What to do
Copy the data precisely, keeping every character.
━━━━━━
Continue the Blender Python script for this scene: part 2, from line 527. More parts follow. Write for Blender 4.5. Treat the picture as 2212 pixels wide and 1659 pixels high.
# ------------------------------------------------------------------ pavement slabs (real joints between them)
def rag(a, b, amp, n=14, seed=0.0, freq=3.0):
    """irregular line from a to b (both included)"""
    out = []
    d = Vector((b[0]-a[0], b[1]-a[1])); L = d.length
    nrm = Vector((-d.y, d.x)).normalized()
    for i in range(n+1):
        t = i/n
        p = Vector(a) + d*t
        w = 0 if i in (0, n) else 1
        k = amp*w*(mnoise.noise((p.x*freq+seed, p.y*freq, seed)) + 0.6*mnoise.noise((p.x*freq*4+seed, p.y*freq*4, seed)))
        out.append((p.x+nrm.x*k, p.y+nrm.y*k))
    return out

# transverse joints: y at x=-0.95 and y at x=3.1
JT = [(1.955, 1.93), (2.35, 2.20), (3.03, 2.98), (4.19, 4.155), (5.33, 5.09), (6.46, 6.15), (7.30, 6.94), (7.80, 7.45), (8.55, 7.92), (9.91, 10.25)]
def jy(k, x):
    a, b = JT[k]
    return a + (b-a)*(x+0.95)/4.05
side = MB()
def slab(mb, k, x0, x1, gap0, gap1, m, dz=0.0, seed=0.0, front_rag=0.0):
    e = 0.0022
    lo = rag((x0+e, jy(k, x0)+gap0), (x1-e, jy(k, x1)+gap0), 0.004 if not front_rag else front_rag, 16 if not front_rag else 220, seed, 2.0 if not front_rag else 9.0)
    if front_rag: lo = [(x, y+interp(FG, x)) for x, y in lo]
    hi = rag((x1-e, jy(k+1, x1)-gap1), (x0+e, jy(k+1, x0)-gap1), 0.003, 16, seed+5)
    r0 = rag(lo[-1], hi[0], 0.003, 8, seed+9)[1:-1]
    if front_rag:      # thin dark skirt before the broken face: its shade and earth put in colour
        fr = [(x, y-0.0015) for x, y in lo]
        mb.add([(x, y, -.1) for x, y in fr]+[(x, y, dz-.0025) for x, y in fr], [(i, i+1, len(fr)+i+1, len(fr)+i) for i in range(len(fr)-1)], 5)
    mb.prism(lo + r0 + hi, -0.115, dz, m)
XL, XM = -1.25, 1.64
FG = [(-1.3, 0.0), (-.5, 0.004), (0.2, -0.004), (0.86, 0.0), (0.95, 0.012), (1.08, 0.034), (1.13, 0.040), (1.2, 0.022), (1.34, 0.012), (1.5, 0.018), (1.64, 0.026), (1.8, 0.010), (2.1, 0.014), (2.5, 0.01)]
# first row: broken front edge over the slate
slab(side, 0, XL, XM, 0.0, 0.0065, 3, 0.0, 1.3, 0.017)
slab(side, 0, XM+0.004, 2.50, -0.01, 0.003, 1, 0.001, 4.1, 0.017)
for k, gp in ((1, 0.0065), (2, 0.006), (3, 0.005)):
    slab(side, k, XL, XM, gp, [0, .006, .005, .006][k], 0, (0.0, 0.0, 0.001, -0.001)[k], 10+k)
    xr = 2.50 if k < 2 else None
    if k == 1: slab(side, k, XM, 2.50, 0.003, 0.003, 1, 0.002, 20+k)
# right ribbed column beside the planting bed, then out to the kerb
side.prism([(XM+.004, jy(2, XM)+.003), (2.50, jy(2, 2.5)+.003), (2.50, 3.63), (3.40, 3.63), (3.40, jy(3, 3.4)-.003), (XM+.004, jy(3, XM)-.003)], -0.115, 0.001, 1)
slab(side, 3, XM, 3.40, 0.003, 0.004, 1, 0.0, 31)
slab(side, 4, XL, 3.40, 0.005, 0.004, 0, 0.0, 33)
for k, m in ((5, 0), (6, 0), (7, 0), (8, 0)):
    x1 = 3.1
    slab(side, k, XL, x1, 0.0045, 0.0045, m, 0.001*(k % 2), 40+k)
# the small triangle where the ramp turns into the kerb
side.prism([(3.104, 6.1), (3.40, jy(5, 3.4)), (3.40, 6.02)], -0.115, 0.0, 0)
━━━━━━
Result of the exercise
Continue the Blender Python script for this scene: part 2, from line 527. More parts follow. Write for Blender 4.5. Treat the picture as 2212 pixels wide and 1659 pixels high.
# ------------------------------------------------------------------ pavement slabs (real joints between them)
def rag(a, b, amp, n=14, seed=0.0, freq=3.0):
    """irregular line from a to b (both included)"""
    out = []
    d = Vector((b[0]-a[0], b[1]-a[1])); L = d.length
    nrm = Vector((-d.y, d.x)).normalized()
    for i in range(n+1):
        t = i/n
        p = Vector(a) + d*t
        w = 0 if i in (0, n) else 1
        k = amp*w*(mnoise.noise((p.x*freq+seed, p.y*freq, seed)) + 0.6*mnoise.noise((p.x*freq*4+seed, p.y*freq*4, seed)))
        out.append((p.x+nrm.x*k, p.y+nrm.y*k))
    return out

# transverse joints: y at x=-0.95 and y at x=3.1
JT = [(1.955, 1.93), (2.35, 2.20), (3.03, 2.98), (4.19, 4.155), (5.33, 5.09), (6.46, 6.15), (7.30, 6.94), (7.80, 7.45), (8.55, 7.92), (9.91, 10.25)]
def jy(k, x):
    a, b = JT[k]
    return a + (b-a)*(x+0.95)/4.05
side = MB()
def slab(mb, k, x0, x1, gap0, gap1, m, dz=0.0, seed=0.0, front_rag=0.0):
    e = 0.0022
    lo = rag((x0+e, jy(k, x0)+gap0), (x1-e, jy(k, x1)+gap0), 0.004 if not front_rag else front_rag, 16 if not front_rag else 220, seed, 2.0 if not front_rag else 9.0)
    if front_rag: lo = [(x, y+interp(FG, x)) for x, y in lo]
    hi = rag((x1-e, jy(k+1, x1)-gap1), (x0+e, jy(k+1, x0)-gap1), 0.003, 16, seed+5)
    r0 = rag(lo[-1], hi[0], 0.003, 8, seed+9)[1:-1]
    if front_rag:      # thin dark skirt before the broken face: its shade and earth put in colour
        fr = [(x, y-0.0015) for x, y in lo]
        mb.add([(x, y, -.1) for x, y in fr]+[(x, y, dz-.0025) for x, y in fr], [(i, i+1, len(fr)+i+1, len(fr)+i) for i in range(len(fr)-1)], 5)
    mb.prism(lo + r0 + hi, -0.115, dz, m)
XL, XM = -1.25, 1.64
FG = [(-1.3, 0.0), (-.5, 0.004), (0.2, -0.004), (0.86, 0.0), (0.95, 0.012), (1.08, 0.034), (1.13, 0.040), (1.2, 0.022), (1.34, 0.012), (1.5, 0.018), (1.64, 0.026), (1.8, 0.010), (2.1, 0.014), (2.5, 0.01)]
# first row: broken front edge over the slate
slab(side, 0, XL, XM, 0.0, 0.0065, 3, 0.0, 1.3, 0.017)
slab(side, 0, XM+0.004, 2.50, -0.01, 0.003, 1, 0.001, 4.1, 0.017)
for k, gp in ((1, 0.0065), (2, 0.006), (3, 0.005)):
    slab(side, k, XL, XM, gp, [0, .006, .005, .006][k], 0, (0.0, 0.0, 0.001, -0.001)[k], 10+k)
    xr = 2.50 if k < 2 else None
    if k == 1: slab(side, k, XM, 2.50, 0.003, 0.003, 1, 0.002, 20+k)
# right ribbed column beside the planting bed, then out to the kerb
side.prism([(XM+.004, jy(2, XM)+.003), (2.50, jy(2, 2.5)+.003), (2.50, 3.63), (3.40, 3.63), (3.40, jy(3, 3.4)-.003), (XM+.004, jy(3, XM)-.003)], -0.115, 0.001, 1)
slab(side, 3, XM, 3.40, 0.003, 0.004, 1, 0.0, 31)
slab(side, 4, XL, 3.40, 0.005, 0.004, 0, 0.0, 33)
for k, m in ((5, 0), (6, 0), (7, 0), (8, 0)):
    x1 = 3.1
    slab(side, k, XL, x1, 0.0045, 0.0045, m, 0.001*(k % 2), 40+k)
# the small triangle where the ramp turns into the kerb
side.prism([(3.104, 6.1), (3.40, jy(5, 3.4)), (3.40, 6.02)], -0.115, 0.0, 0)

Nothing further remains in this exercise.